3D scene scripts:
■ ■ ■ ■ ■
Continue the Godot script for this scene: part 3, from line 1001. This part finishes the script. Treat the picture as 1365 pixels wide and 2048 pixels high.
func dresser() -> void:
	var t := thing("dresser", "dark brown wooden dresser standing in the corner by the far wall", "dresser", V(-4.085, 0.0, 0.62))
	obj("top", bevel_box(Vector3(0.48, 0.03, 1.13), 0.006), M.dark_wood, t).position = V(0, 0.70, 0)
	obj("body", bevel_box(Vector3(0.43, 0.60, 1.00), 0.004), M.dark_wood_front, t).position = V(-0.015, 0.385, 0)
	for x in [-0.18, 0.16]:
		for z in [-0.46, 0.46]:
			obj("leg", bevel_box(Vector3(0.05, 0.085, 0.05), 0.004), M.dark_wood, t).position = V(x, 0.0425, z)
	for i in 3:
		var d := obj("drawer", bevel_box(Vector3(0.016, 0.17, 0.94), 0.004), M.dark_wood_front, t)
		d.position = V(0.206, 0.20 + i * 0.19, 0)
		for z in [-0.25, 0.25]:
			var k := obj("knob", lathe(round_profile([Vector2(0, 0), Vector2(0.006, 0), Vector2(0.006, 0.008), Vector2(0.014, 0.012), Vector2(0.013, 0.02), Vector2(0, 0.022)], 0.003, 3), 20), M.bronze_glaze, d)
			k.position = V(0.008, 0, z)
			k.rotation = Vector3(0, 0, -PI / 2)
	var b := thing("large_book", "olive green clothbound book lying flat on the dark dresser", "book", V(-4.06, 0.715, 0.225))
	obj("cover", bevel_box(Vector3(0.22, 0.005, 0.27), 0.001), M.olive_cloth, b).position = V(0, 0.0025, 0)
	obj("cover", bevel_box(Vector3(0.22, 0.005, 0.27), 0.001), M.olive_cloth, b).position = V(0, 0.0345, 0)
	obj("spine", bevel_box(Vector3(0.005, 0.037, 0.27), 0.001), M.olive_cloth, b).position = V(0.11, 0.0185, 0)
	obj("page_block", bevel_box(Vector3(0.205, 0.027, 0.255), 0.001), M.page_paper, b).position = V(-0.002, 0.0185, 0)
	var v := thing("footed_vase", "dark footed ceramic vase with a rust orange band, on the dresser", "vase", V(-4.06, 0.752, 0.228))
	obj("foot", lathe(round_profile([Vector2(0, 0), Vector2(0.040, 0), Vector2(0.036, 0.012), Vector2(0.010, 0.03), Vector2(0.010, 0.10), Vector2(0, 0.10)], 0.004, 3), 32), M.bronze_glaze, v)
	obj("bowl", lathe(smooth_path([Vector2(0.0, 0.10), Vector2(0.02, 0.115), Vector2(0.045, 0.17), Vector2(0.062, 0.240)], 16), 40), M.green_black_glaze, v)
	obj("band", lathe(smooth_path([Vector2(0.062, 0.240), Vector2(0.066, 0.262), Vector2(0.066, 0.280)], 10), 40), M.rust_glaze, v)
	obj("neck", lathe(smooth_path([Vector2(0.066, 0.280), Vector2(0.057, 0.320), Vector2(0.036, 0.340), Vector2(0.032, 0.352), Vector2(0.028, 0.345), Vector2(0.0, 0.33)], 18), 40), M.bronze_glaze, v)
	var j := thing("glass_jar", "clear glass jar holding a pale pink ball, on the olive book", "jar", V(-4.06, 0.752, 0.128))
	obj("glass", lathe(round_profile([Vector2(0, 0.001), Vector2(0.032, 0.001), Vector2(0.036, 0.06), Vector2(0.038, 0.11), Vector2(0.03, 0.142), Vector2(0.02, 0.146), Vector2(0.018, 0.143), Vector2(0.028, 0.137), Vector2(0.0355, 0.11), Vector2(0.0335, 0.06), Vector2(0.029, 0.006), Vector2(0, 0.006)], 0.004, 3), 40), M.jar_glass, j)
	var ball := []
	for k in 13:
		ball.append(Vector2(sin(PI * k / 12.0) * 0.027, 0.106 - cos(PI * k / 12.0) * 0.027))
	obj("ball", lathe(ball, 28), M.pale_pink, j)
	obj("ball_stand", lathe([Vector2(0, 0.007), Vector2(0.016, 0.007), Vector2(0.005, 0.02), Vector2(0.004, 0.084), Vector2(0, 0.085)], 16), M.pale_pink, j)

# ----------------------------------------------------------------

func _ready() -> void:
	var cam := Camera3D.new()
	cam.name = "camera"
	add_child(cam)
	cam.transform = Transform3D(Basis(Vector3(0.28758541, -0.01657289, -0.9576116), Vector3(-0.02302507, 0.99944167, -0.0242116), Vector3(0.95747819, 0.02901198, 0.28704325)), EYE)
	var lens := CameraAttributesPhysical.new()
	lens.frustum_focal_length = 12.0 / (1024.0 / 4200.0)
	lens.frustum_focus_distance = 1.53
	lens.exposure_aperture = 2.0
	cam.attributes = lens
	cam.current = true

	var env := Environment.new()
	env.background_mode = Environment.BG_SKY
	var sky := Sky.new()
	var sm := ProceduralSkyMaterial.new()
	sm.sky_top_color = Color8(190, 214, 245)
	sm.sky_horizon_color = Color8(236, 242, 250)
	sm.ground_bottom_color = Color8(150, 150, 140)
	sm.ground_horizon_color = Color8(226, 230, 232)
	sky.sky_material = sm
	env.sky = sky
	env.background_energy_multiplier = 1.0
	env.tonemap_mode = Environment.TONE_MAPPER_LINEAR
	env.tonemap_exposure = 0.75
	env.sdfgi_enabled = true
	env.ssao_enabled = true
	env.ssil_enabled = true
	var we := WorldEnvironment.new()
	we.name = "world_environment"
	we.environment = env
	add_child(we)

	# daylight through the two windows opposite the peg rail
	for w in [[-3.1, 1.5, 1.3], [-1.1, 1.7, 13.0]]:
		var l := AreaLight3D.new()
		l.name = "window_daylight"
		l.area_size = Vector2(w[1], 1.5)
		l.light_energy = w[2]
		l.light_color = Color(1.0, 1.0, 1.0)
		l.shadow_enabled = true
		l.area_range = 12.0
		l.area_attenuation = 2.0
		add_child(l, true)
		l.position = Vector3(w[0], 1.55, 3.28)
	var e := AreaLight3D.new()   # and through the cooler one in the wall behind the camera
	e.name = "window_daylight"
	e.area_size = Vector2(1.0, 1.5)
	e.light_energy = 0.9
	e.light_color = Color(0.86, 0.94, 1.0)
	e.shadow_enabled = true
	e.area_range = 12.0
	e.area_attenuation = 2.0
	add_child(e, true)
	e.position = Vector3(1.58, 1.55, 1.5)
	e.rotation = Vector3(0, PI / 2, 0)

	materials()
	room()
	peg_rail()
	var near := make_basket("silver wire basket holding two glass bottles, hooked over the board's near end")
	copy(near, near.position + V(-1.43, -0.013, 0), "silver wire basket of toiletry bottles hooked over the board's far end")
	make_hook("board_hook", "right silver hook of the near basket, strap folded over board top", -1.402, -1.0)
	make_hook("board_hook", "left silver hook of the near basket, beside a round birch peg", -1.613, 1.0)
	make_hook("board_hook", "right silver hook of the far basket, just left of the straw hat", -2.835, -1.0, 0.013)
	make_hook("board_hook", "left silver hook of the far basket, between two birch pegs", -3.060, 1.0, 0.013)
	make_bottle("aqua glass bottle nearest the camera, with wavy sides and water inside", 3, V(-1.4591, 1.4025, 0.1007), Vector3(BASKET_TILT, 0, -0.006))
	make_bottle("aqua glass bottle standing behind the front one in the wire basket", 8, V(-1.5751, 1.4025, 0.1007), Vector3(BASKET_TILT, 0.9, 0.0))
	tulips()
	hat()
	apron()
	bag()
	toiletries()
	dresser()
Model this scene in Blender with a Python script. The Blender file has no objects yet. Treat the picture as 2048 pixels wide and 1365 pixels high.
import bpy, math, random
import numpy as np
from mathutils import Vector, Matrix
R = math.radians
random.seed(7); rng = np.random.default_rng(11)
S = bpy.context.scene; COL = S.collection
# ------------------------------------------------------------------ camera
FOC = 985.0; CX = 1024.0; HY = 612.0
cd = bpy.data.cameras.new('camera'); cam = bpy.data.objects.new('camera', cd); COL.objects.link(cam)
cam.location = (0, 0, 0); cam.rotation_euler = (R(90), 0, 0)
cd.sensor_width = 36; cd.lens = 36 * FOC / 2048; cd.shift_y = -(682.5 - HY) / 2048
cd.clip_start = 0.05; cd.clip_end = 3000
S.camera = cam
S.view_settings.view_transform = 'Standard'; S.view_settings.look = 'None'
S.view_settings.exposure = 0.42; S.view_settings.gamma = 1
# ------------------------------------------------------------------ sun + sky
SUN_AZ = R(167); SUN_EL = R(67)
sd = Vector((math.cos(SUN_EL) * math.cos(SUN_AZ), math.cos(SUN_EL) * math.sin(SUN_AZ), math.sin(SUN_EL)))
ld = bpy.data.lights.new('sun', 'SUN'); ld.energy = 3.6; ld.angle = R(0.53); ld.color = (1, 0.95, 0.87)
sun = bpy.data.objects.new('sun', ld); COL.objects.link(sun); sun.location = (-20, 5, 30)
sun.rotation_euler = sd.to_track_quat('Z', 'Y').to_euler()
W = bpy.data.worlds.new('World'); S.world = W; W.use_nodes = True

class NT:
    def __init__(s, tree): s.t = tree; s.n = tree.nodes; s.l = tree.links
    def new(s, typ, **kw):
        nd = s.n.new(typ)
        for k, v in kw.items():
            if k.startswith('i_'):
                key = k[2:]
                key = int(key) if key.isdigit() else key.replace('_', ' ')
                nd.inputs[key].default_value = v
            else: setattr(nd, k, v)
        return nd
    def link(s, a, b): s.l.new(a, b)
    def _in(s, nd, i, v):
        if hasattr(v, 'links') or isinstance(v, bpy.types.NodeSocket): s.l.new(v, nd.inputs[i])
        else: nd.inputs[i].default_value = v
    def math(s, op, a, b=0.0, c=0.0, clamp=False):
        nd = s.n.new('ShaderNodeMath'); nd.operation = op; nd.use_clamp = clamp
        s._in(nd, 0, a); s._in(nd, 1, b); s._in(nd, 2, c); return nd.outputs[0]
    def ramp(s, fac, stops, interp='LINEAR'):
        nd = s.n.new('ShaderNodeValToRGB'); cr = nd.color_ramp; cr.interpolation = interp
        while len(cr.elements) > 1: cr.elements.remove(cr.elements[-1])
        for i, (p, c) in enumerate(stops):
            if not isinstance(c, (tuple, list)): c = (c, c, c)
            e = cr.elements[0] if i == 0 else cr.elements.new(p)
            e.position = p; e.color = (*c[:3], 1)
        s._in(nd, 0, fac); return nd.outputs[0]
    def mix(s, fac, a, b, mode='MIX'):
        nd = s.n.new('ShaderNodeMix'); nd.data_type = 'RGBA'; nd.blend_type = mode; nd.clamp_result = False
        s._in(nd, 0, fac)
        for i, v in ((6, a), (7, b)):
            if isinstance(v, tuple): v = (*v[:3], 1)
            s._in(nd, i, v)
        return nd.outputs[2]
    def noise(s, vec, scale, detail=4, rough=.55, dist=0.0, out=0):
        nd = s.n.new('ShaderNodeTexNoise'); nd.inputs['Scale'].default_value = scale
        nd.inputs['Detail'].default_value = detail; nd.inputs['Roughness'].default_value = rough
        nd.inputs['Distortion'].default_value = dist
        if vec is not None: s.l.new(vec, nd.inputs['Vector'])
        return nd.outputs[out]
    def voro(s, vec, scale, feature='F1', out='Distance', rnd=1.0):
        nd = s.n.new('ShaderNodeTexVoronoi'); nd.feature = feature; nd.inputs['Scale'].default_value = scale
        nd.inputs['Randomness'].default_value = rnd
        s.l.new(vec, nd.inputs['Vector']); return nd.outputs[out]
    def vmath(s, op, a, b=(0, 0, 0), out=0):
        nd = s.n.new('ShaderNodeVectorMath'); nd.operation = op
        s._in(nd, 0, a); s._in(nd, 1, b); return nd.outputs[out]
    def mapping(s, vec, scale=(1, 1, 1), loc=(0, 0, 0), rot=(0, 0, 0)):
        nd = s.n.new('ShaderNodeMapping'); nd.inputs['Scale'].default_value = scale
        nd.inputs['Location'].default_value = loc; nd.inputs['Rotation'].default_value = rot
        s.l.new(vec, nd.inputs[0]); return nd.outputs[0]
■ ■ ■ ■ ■
- **Description of the task**
Write out each line of the data that holds the string "from".

- **Result below**
Continue the Godot script for this scene: part 3, from line 1001. This part finishes the script. Treat the picture as 1365 pixels wide and 2048 pixels high.
from mathutils import Vector, Matrix